Copy out the material below in full, but not its images.

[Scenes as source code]
******

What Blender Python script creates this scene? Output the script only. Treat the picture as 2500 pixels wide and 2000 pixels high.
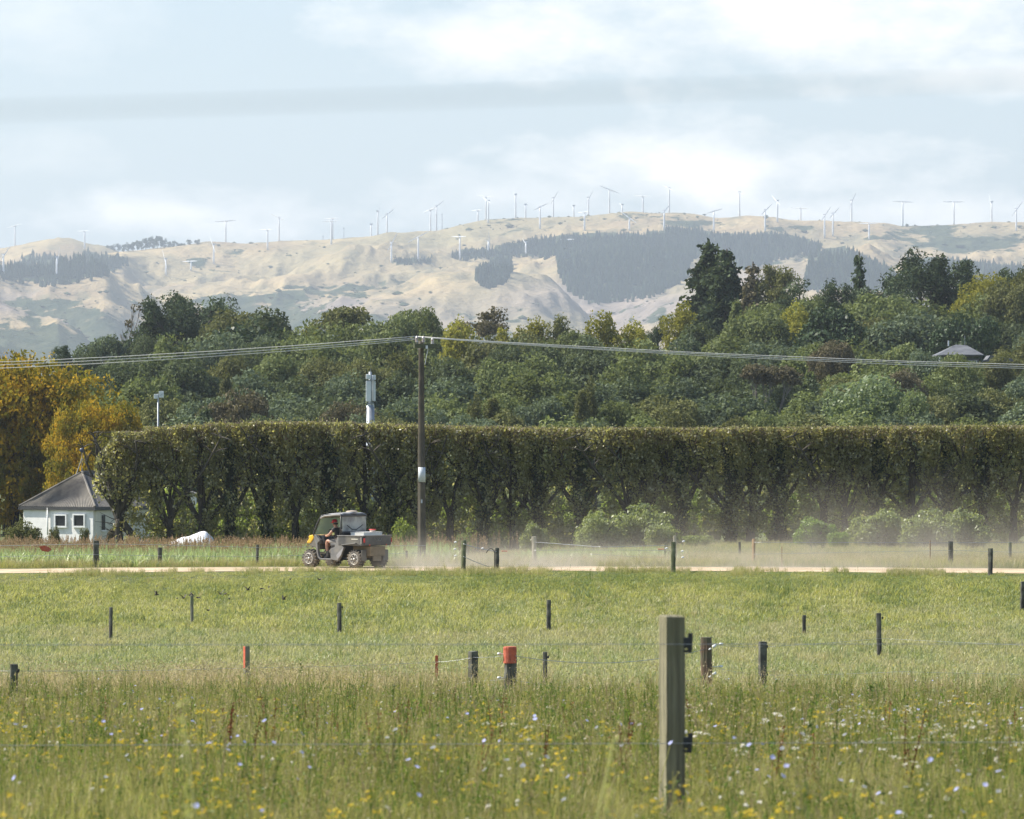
import bpy, math, random
import numpy as np
from mathutils import Vector, Matrix

for o in list(bpy.data.objects):
    bpy.data.objects.remove(o)
SC = bpy.context.scene
COL = SC.collection
F, CX, HY = 12500.0, 1250.0, 1050.0      # telephoto: focal length in photo pixels, picture centre column, horizon row
R = math.radians

# ------------------------------------------------------------------ camera
cd = bpy.data.cameras.new('camera')
cam = bpy.data.objects.new('camera', cd)
COL.objects.link(cam)
cam.location = (0, 0, 0)
cam.rotation_euler = (R(90), 0, 0)
cd.sensor_width = 36; cd.lens = 180
cd.shift_y = 50 / 2500.0
cd.clip_start = 0.3; cd.clip_end = 40000
cd.dof.use_dof = True
cd.dof.focus_distance = 178
cd.dof.aperture_fstop = 12.3
SC.camera = cam

# ------------------------------------------------------------------ sun and sky
SUN_EL, SUN_AZ = R(47), R(14)            # azimuth: degrees beyond due left of the view
sdir = Vector((-math.cos(SUN_AZ) * math.cos(SUN_EL), math.sin(SUN_AZ) * math.cos(SUN_EL), math.sin(SUN_EL)))
sl = bpy.data.lights.new('sun', 'SUN'); sl.energy = 5.0; sl.angle = R(0.53); sl.color = (1.0, 0.945, 0.84)
so = bpy.data.objects.new('sun', sl); COL.objects.link(so)
so.rotation_euler = sdir.to_track_quat('Z', 'Y').to_euler()

W = bpy.data.worlds.new('World'); SC.world = W; W.use_nodes = True
wn = W.node_tree.nodes; wl = W.node_tree.links
for n in list(wn): wn.remove(n)
def N(nt, t, **k):
    n = nt.new(t)
    for a, b in k.items(): setattr(n, a, b)
    return n
wo = N(wn, 'ShaderNodeOutputWorld'); bg = N(wn, 'ShaderNodeBackground'); bg.inputs[1].default_value = 0.11
sky = N(wn, 'ShaderNodeTexSky', sky_type='NISHITA'); sky.sun_disc = False
sky.sun_elevation = SUN_EL; sky.sun_rotation = -(R(90) - SUN_AZ); sky.altitude = 0
sky.air_density = 1.0; sky.dust_density = 0.6; sky.ozone_density = 2.5
tc = N(wn, 'ShaderNodeTexCoord')
SKYV = tc.outputs['Generated']
sep = N(wn, 'ShaderNodeSeparateXYZ'); wl.new(SKYV, sep.inputs[0])
def wmath(op, a, b=None, c=None, clamp=False):
    n = N(wn, 'ShaderNodeMath', operation=op); n.use_clamp = clamp
    for i, v in enumerate((a, b, c)):
        if v is None: continue
        if hasattr(v, 'links'): wl.new(v, n.inputs[i])
        else: n.inputs[i].default_value = v
    return n.outputs[0]
def wnoise(scale, detail, sx=1, sz=1, off=0, rough=0.55):
    m = N(wn, 'ShaderNodeMapping'); m.inputs['Scale'].default_value = (sx, sx, sz); m.inputs['Location'].default_value = (off, off * 0.7, off * 1.3)
    wl.new(SKYV, m.inputs[0])
    t = N(wn, 'ShaderNodeTexNoise'); t.inputs['Scale'].default_value = scale; t.inputs['Detail'].default_value = detail; t.inputs['Roughness'].default_value = rough
    wl.new(m.outputs[0], t.inputs[0])
    return t.outputs[0]
edge = wnoise(38, 7, 1, 2.2, 3.1, 0.6)
fine = wnoise(120, 6, 1, 2.0, 7.0, 0.6)
# banks of thin cloud (centre column, centre row, half width, half height, strength)
banks = [(1950, 30, 1250, 215, 1.0), (1150, 95, 420, 110, .8), (1780, 400, 640, 125, 1.0), (2250, 520, 700, 75, .75), (480, 525, 560, 80, .85), (1200, 480, 420, 85, .7),
         (60, 60, 420, 130, .35), (1075, 410, 70, 32, .5), (2500, 180, 500, 80, .7), (100, 390, 240, 60, .3)]
acc = None
for (px, py, rx, ry, st) in banks:
    vm = N(wn, 'ShaderNodeVectorMath', operation='SUBTRACT'); wl.new(SKYV, vm.inputs[0]); vm.inputs[1].default_value = ((px - CX) / F, 1.0, (HY - py) / F)
    vs = N(wn, 'ShaderNodeVectorMath', operation='MULTIPLY'); wl.new(vm.outputs[0], vs.inputs[0]); vs.inputs[1].default_value = (F / rx, 4.0, F / ry)
    ln = N(wn, 'ShaderNodeVectorMath', operation='LENGTH'); wl.new(vs.outputs[0], ln.inputs[0])
    d = wmath('MULTIPLY_ADD', ln.outputs['Value'], -1.0, 1.0)
    d = wmath('ADD', d, wmath('MULTIPLY_ADD', edge, 2.2, -1.1))
    d = wmath('ADD', d, wmath('MULTIPLY_ADD', fine, 0.7, -0.35))
    d = wmath('MULTIPLY', wmath('SMOOTH_MIN', wmath('MAXIMUM', d, 0.0), 1.0, 0.3), st)
    acc = d if acc is None else wmath('MAXIMUM', acc, d)
# scattered cloud over the rest of the sky, above the frame and behind
gen = wnoise(2.6, 8, 1, 2.4, 1.7, 0.55)
gen = wmath('MULTIPLY', wmath('SUBTRACT', gen, 0.56), 3.6, clamp=True)
up = wmath('MULTIPLY', wmath('SUBTRACT', wmath('ABSOLUTE', sep.outputs[2]), 0.09), 9.0, clamp=True)
gen = wmath('MULTIPLY', gen, wmath('MULTIPLY', up, 0.62))
acc = wmath('MAXIMUM', acc, gen)
acc = wmath('MULTIPLY', acc, 0.92, clamp=True)
cl = N(wn, 'ShaderNodeMix', data_type='RGBA')
wl.new(acc, cl.inputs['Factor'])
# pale blue air: the sky model, lifted by thin high haze
hz = N(wn, 'ShaderNodeMix', data_type='RGBA'); 
low_ = wmath('POWER', 2.718, wmath('MULTIPLY', wmath('ABSOLUTE', sep.outputs[2]), -4.5)); wl.new(wmath('MULTIPLY', low_, 0.94), hz.inputs['Factor'])
wl.new(sky.outputs[0], hz.inputs['A']); hz.inputs['B'].default_value = (3.35, 3.83, 4.25, 1)
wl.new(hz.outputs['Result'], cl.inputs['A'])
ccol = N(wn, 'ShaderNodeMix', data_type='RGBA'); wl.new(edge, ccol.inputs['Factor'])
ccol.inputs['A'].default_value = (5.6, 5.7, 5.75, 1); ccol.inputs['B'].default_value = (7.8, 7.55, 7.2, 1)
wl.new(ccol.outputs['Result'], cl.inputs['B'])
wl.new(cl.outputs['Result'], bg.inputs[0]); wl.new(bg.outputs[0], wo.inputs[0])
W.cycles.sampling_method = 'MANUAL'; W.cycles.sample_map_resolution = 1024

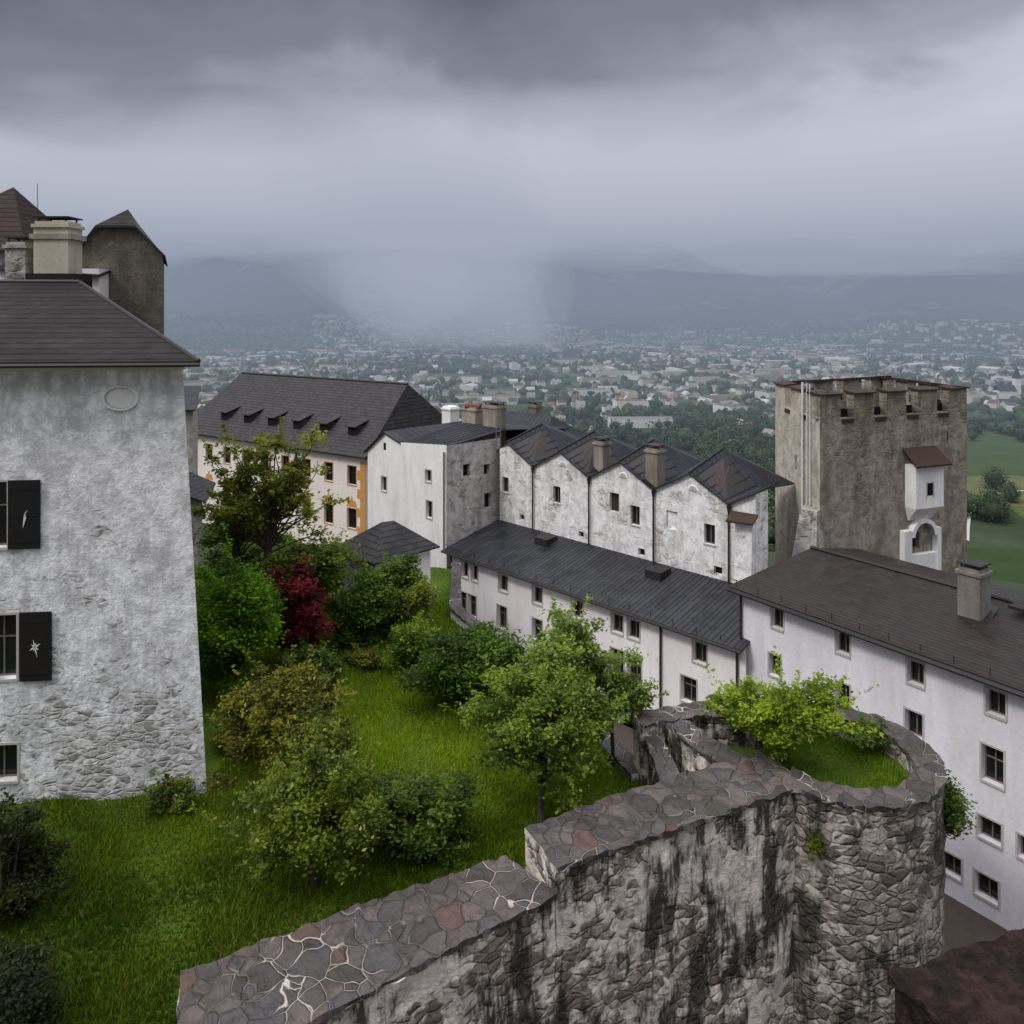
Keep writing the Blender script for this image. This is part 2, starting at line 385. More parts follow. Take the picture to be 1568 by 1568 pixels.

******

— Task answer —
What Blender Python script creates this scene? Output the script only. Treat the picture as 2500 pixels wide and 2000 pixels high.
import bpy, math, random
import numpy as np
from mathutils import Vector, Matrix

for o in list(bpy.data.objects):
    bpy.data.objects.remove(o)
SC = bpy.context.scene
COL = SC.collection
F, CX, HY = 12500.0, 1250.0, 1050.0      # telephoto: focal length in photo pixels, picture centre column, horizon row
R = math.radians

# ------------------------------------------------------------------ camera
cd = bpy.data.cameras.new('camera')
cam = bpy.data.objects.new('camera', cd)
COL.objects.link(cam)
cam.location = (0, 0, 0)
cam.rotation_euler = (R(90), 0, 0)
cd.sensor_width = 36; cd.lens = 180
cd.shift_y = 50 / 2500.0
cd.clip_start = 0.3; cd.clip_end = 40000
cd.dof.use_dof = True
cd.dof.focus_distance = 178
cd.dof.aperture_fstop = 12.3
SC.camera = cam

# ------------------------------------------------------------------ sun and sky
SUN_EL, SUN_AZ = R(47), R(14)            # azimuth: degrees beyond due left of the view
sdir = Vector((-math.cos(SUN_AZ) * math.cos(SUN_EL), math.sin(SUN_AZ) * math.cos(SUN_EL), math.sin(SUN_EL)))
sl = bpy.data.lights.new('sun', 'SUN'); sl.energy = 5.0; sl.angle = R(0.53); sl.color = (1.0, 0.945, 0.84)
so = bpy.data.objects.new('sun', sl); COL.objects.link(so)
so.rotation_euler = sdir.to_track_quat('Z', 'Y').to_euler()

W = bpy.data.worlds.new('World'); SC.world = W; W.use_nodes = True
wn = W.node_tree.nodes; wl = W.node_tree.links
for n in list(wn): wn.remove(n)
def N(nt, t, **k):
    n = nt.new(t)
    for a, b in k.items(): setattr(n, a, b)
    return n
wo = N(wn, 'ShaderNodeOutputWorld'); bg = N(wn, 'ShaderNodeBackground'); bg.inputs[1].default_value = 0.11
sky = N(wn, 'ShaderNodeTexSky', sky_type='NISHITA'); sky.sun_disc = False
sky.sun_elevation = SUN_EL; sky.sun_rotation = -(R(90) - SUN_AZ); sky.altitude = 0
sky.air_density = 1.0; sky.dust_density = 0.6; sky.ozone_density = 2.5
tc = N(wn, 'ShaderNodeTexCoord')
SKYV = tc.outputs['Generated']
sep = N(wn, 'ShaderNodeSeparateXYZ'); wl.new(SKYV, sep.inputs[0])
def wmath(op, a, b=None, c=None, clamp=False):
    n = N(wn, 'ShaderNodeMath', operation=op); n.use_clamp = clamp
    for i, v in enumerate((a, b, c)):
        if v is None: continue
        if hasattr(v, 'links'): wl.new(v, n.inputs[i])
        else: n.inputs[i].default_value = v
    return n.outputs[0]
def wnoise(scale, detail, sx=1, sz=1, off=0, rough=0.55):
    m = N(wn, 'ShaderNodeMapping'); m.inputs['Scale'].default_value = (sx, sx, sz); m.inputs['Location'].default_value = (off, off * 0.7, off * 1.3)
    wl.new(SKYV, m.inputs[0])
    t = N(wn, 'ShaderNodeTexNoise'); t.inputs['Scale'].default_value = scale; t.inputs['Detail'].default_value = detail; t.inputs['Roughness'].default_value = rough
    wl.new(m.outputs[0], t.inputs[0])
    return t.outputs[0]
edge = wnoise(38, 7, 1, 2.2, 3.1, 0.6)
fine = wnoise(120, 6, 1, 2.0, 7.0, 0.6)
# banks of thin cloud (centre column, centre row, half width, half height, strength)
banks = [(1950, 30, 1250, 215, 1.0), (1150, 95, 420, 110, .8), (1780, 400, 640, 125, 1.0), (2250, 520, 700, 75, .75), (480, 525, 560, 80, .85), (1200, 480, 420, 85, .7),
         (60, 60, 420, 130, .35), (1075, 410, 70, 32, .5), (2500, 180, 500, 80, .7), (100, 390, 240, 60, .3)]
acc = None
for (px, py, rx, ry, st) in banks:
    vm = N(wn, 'ShaderNodeVectorMath', operation='SUBTRACT'); wl.new(SKYV, vm.inputs[0]); vm.inputs[1].default_value = ((px - CX) / F, 1.0, (HY - py) / F)
    vs = N(wn, 'ShaderNodeVectorMath', operation='MULTIPLY'); wl.new(vm.outputs[0], vs.inputs[0]); vs.inputs[1].default_value = (F / rx, 4.0, F / ry)
    ln = N(wn, 'ShaderNodeVectorMath', operation='LENGTH'); wl.new(vs.outputs[0], ln.inputs[0])
    d = wmath('MULTIPLY_ADD', ln.outputs['Value'], -1.0, 1.0)
    d = wmath('ADD', d, wmath('MULTIPLY_ADD', edge, 2.2, -1.1))
    d = wmath('ADD', d, wmath('MULTIPLY_ADD', fine, 0.7, -0.35))
    d = wmath('MULTIPLY', wmath('SMOOTH_MIN', wmath('MAXIMUM', d, 0.0), 1.0, 0.3), st)
    acc = d if acc is None else wmath('MAXIMUM', acc, d)
# scattered cloud over the rest of the sky, above the frame and behind
gen = wnoise(2.6, 8, 1, 2.4, 1.7, 0.55)
gen = wmath('MULTIPLY', wmath('SUBTRACT', gen, 0.56), 3.6, clamp=True)
up = wmath('MULTIPLY', wmath('SUBTRACT', wmath('ABSOLUTE', sep.outputs[2]), 0.09), 9.0, clamp=True)
gen = wmath('MULTIPLY', gen, wmath('MULTIPLY', up, 0.62))
acc = wmath('MAXIMUM', acc, gen)
acc = wmath('MULTIPLY', acc, 0.92, clamp=True)
cl = N(wn, 'ShaderNodeMix', data_type='RGBA')
wl.new(acc, cl.inputs['Factor'])
# pale blue air: the sky model, lifted by thin high haze
hz = N(wn, 'ShaderNodeMix', data_type='RGBA'); 
low_ = wmath('POWER', 2.718, wmath('MULTIPLY', wmath('ABSOLUTE', sep.outputs[2]), -4.5)); wl.new(wmath('MULTIPLY', low_, 0.94), hz.inputs['Factor'])
wl.new(sky.outputs[0], hz.inputs['A']); hz.inputs['B'].default_value = (3.35, 3.83, 4.25, 1)
wl.new(hz.outputs['Result'], cl.inputs['A'])
ccol = N(wn, 'ShaderNodeMix', data_type='RGBA'); wl.new(edge, ccol.inputs['Factor'])
ccol.inputs['A'].default_value = (5.6, 5.7, 5.75, 1); ccol.inputs['B'].default_value = (7.8, 7.55, 7.2, 1)
wl.new(ccol.outputs['Result'], cl.inputs['B'])
wl.new(cl.outputs['Result'], bg.inputs[0]); wl.new(bg.outputs[0], wo.inputs[0])
W.cycles.sampling_method = 'MANUAL'; W.cycles.sample_map_resolution = 1024

Keep writing the Blender script for this image. This is part 2, starting at line 385. More parts follow. Take the picture to be 1568 by 1568 pixels.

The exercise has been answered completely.